> Problem description:
Reproduce each line from the first in the data through the line that contains "obj('lever', tube([l0+L*(.008+.062*i/16) for" exactly; give nothing else.

> Data shown:
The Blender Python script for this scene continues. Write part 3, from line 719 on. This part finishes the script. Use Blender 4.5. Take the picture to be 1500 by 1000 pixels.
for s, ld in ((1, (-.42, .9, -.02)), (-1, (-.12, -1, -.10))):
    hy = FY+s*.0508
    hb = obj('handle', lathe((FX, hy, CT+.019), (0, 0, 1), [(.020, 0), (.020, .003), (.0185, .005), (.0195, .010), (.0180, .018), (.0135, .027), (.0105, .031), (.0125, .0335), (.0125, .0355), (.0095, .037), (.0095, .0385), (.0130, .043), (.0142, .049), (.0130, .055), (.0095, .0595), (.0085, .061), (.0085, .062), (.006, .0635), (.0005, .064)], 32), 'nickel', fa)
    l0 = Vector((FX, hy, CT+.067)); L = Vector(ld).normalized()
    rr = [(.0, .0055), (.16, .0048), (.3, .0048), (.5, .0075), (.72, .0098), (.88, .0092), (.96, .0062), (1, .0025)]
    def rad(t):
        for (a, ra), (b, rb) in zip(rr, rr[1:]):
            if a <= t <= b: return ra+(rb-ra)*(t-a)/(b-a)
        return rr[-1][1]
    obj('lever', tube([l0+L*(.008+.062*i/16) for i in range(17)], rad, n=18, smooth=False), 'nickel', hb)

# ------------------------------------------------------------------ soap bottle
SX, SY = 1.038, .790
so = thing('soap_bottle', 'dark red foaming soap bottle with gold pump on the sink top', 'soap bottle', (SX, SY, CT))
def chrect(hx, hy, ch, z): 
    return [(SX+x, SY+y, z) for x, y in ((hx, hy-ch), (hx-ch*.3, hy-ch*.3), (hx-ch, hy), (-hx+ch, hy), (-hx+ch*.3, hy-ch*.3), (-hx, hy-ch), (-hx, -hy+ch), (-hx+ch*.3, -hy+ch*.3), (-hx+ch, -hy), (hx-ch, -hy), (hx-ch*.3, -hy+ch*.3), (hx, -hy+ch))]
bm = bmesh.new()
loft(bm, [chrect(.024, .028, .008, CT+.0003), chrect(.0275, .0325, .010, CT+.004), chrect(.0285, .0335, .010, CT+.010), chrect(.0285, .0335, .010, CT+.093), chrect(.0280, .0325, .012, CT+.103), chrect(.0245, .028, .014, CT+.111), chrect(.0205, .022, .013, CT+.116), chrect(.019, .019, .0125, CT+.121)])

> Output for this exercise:
The Blender Python script for this scene continues. Write part 3, from line 719 on. This part finishes the script. Use Blender 4.5. Take the picture to be 1500 by 1000 pixels.
for s, ld in ((1, (-.42, .9, -.02)), (-1, (-.12, -1, -.10))):
    hy = FY+s*.0508
    hb = obj('handle', lathe((FX, hy, CT+.019), (0, 0, 1), [(.020, 0), (.020, .003), (.0185, .005), (.0195, .010), (.0180, .018), (.0135, .027), (.0105, .031), (.0125, .0335), (.0125, .0355), (.0095, .037), (.0095, .0385), (.0130, .043), (.0142, .049), (.0130, .055), (.0095, .0595), (.0085, .061), (.0085, .062), (.006, .0635), (.0005, .064)], 32), 'nickel', fa)
    l0 = Vector((FX, hy, CT+.067)); L = Vector(ld).normalized()
    rr = [(.0, .0055), (.16, .0048), (.3, .0048), (.5, .0075), (.72, .0098), (.88, .0092), (.96, .0062), (1, .0025)]
    def rad(t):
        for (a, ra), (b, rb) in zip(rr, rr[1:]):
            if a <= t <= b: return ra+(rb-ra)*(t-a)/(b-a)
        return rr[-1][1]
    obj('lever', tube([l0+L*(.008+.062*i/16) for i in range(17)], rad, n=18, smooth=False), 'nickel', hb)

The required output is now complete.